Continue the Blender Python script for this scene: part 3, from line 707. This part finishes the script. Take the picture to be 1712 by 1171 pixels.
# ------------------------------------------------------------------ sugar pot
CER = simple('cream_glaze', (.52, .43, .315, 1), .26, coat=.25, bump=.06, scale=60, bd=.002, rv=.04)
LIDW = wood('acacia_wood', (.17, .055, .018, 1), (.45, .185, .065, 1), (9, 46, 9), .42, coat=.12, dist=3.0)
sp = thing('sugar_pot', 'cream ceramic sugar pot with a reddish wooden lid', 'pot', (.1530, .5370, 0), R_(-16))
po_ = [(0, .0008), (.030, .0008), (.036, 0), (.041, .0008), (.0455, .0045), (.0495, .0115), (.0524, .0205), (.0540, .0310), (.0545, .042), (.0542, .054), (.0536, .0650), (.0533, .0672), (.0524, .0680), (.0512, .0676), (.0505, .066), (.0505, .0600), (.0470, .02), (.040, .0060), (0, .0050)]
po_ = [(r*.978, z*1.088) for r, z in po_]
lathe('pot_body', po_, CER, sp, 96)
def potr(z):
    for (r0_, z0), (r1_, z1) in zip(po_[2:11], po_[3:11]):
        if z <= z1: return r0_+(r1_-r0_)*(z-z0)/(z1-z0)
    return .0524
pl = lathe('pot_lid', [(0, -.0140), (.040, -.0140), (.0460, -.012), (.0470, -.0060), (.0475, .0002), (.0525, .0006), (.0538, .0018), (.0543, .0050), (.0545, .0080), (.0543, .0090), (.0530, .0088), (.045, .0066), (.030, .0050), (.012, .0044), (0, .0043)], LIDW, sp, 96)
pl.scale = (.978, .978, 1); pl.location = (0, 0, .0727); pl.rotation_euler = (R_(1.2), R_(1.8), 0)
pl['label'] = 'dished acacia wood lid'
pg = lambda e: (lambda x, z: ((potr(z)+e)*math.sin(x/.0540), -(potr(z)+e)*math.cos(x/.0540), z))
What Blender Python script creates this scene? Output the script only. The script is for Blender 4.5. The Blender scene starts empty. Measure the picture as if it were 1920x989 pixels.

**TASK INSTRUCTIONS**
From the data above, pick out each line containing "this" and copy it.

**TASK SOLUTION**
Continue the Blender Python script for this scene: part 3, from line 707. This part finishes the script. Take the picture to be 1712 by 1171 pixels.
What Blender Python script creates this scene? Output the script only. The script is for Blender 4.5. The Blender scene starts empty. Measure the picture as if it were 1920x989 pixels.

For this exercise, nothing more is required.